- [WHAT YOU ARE ASKED TO DO] Retype the opening lines of the listing below, ending with the line that contains "SC.camera = camo", and leave out any pictures.

- [DATA LINES]
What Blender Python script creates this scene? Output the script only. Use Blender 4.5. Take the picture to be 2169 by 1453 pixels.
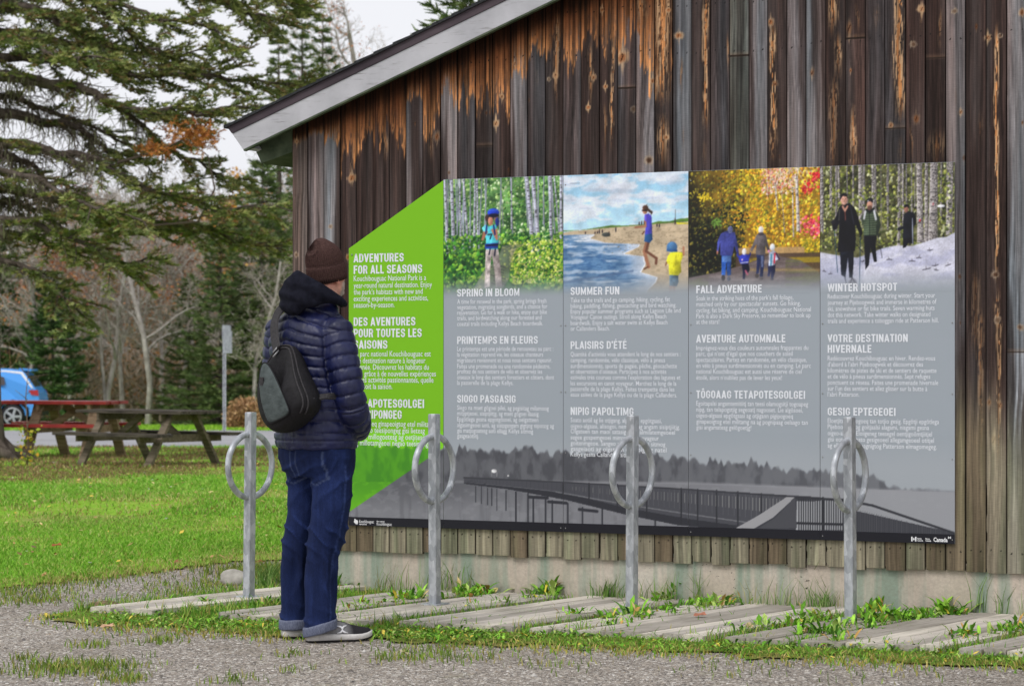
import bpy, bmesh, math, random
import numpy as np
from mathutils import Vector, Matrix

for _o in list(bpy.data.objects):
    bpy.data.objects.remove(_o, do_unlink=True)
SC = bpy.context.scene
COL = SC.collection
R = math.radians

# ---------------------------------------------------------------- camera
F, CX, HZ, CAMH = 5200.0, 1084.5, 770.0, 1.25      # focal length in photo pixels, centre column, horizon row, eye height
cam = bpy.data.cameras.new("Camera")
cam.sensor_width = 36.0
cam.lens = F / 2169.0 * 36.0
cam.shift_y = (HZ - 726.5) / 2169.0
cam.clip_start, cam.clip_end = 0.5, 3000.0
cam.dof.use_dof = True
cam.dof.focus_distance = 12.0
cam.dof.aperture_fstop = 6.5
camo = bpy.data.objects.new("Camera", cam)
camo.location = (0, 0, CAMH)
camo.rotation_euler = (R(90), 0, 0)
COL.objects.link(camo)
SC.camera = camo

# ---------------------------------------------------------------- overcast daylight
SUN_EL, SUN_AZ = R(52), R(215)                       # azimuth clockwise from +Y
w = bpy.data.worlds.new("World")
SC.world = w
w.use_nodes = True
nt = w.node_tree
nt.nodes.clear()
sky = nt.nodes.new("ShaderNodeTexSky")
sky.sky_type = 'NISHITA'
sky.sun_disc = False
sky.sun_elevation = SUN_EL
sky.sun_rotation = SUN_AZ
sky.air_density, sky.dust_density, sky.ozone_density = 1.0, 4.0, 1.0
hs = nt.nodes.new("ShaderNodeHueSaturation")
hs.inputs['Saturation'].default_value = 0.12
nt.links.new(sky.outputs[0], hs.inputs['Color'])
tc = nt.nodes.new("ShaderNodeTexCoord")
ns = nt.nodes.new("ShaderNodeTexNoise")
ns.inputs['Scale'].default_value = 2.2
ns.inputs['Detail'].default_value = 5.0
nt.links.new(tc.outputs['Generated'], ns.inputs['Vector'])
cr = nt.nodes.new("ShaderNodeValToRGB")              # the cloud sheet, light grey to white
cr.color_ramp.elements[0].position = 0.3
cr.color_ramp.elements[1].position = 0.75
cr.color_ramp.elements[0].color = (8.8, 8.9, 9.4, 1)
cr.color_ramp.elements[1].color = (9.9, 10.0, 10.4, 1)
nt.links.new(ns.outputs['Fac'], cr.inputs['Fac'])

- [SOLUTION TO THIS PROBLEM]
What Blender Python script creates this scene? Output the script only. Use Blender 4.5. Take the picture to be 2169 by 1453 pixels.
import bpy, bmesh, math, random
import numpy as np
from mathutils import Vector, Matrix

for _o in list(bpy.data.objects):
    bpy.data.objects.remove(_o, do_unlink=True)
SC = bpy.context.scene
COL = SC.collection
R = math.radians

# ---------------------------------------------------------------- camera
F, CX, HZ, CAMH = 5200.0, 1084.5, 770.0, 1.25      # focal length in photo pixels, centre column, horizon row, eye height
cam = bpy.data.cameras.new("Camera")
cam.sensor_width = 36.0
cam.lens = F / 2169.0 * 36.0
cam.shift_y = (HZ - 726.5) / 2169.0
cam.clip_start, cam.clip_end = 0.5, 3000.0
cam.dof.use_dof = True
cam.dof.focus_distance = 12.0
cam.dof.aperture_fstop = 6.5
camo = bpy.data.objects.new("Camera", cam)
camo.location = (0, 0, CAMH)
camo.rotation_euler = (R(90), 0, 0)
COL.objects.link(camo)
SC.camera = camo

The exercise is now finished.